The reason I started tracking screen state was simply to measure how many hours my 300W monitors are on per month. Either this program, or some listener one, will have to log that data somewhere. Of course, there are obvious uses for logging idle time patterns too, and that measurement probably wants a bit more compression. (Example app: tell my friends on jabber that I'm out, but my average return time for Tuesdays is 9:45pm.)

I really have to move this old home automation project off CVS and onto darcs. I don't mind the conversion, but I want to keep at least some of the cvsweb urls working since I think I've pasted them into a lot of postings all over the web.

Updated: fixed FuXi link

I'm trying to do my home automation with RDF and reasoning. RDF is the unified way to write all the configurations, and I'm hoping to use a logic engine (maybe FuXi or Euler) to write the control systems. Hopefully those will make it easy for humans or computers to edit the setup.
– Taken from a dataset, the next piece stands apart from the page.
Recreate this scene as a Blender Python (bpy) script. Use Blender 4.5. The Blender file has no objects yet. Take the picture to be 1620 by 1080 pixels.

I look forward to being able to ask an N3 proof system "why is the porch light on?" and having it tell me "the web said the sun has set by now, you tripped a motion sensor within the last 15 minutes, and there was no other light shining in this area, therefore I turned on the porch light".

Tonight I cobbled together the first working version of some home automation components talking RDF. A bluetooth dongle constantly searches for devices, and if it finds one, it states that [the bluetooth sensor] [senses] [the URI for the device]. Here's that program.

(BTW, avoid bluetooth chips by Integrated System Solution Corp and prefer ones by Cambridge Silicon Radio. The ISSC one I got has the lousy address 11:11:11:11:11:11 that's hard to change since I'm not using windows. Also, this bluetooth intro is really good.)

Next in my home automation system, a reasoning program hears about new statements and executes the right logic to produce more statements about what should happen. This program is a stub for now- it just turns the presence of my phone into a statement to power the door lock. But devices.n3 suggests what some of the logic might eventually look like.

Finally, an output program has been watching for statements about pins on the parallel port it controls. The reasoning program said to put power on bit2, so this program sets the output accordingly. On that pin is a circuit with an optoisolator, a triac, a transformer, and the electric strike that releases the door.

When the real logic is in place, the proof system should be able to say "I unlocked the door because someone friendly was nearby, because Drew is friendly and Drew carries a phone with the bluetooth address I saw".

My 1024x768 VGA projector, besides costing under $300 to start with, takes $12 replacement bulbs! (or $8 for the non-long-life one)

Bulbster delivered in about 2 days. http://bulbster.com/zcart/index.php?main_page=product_info&products_id=312&zenid=acde6be331ee2516f5154e3ffb0d5476

The long-life bulbs are rated with 'average life' of 100h. Since my computer turns my projector on and off, I should be able to track my exact failure times.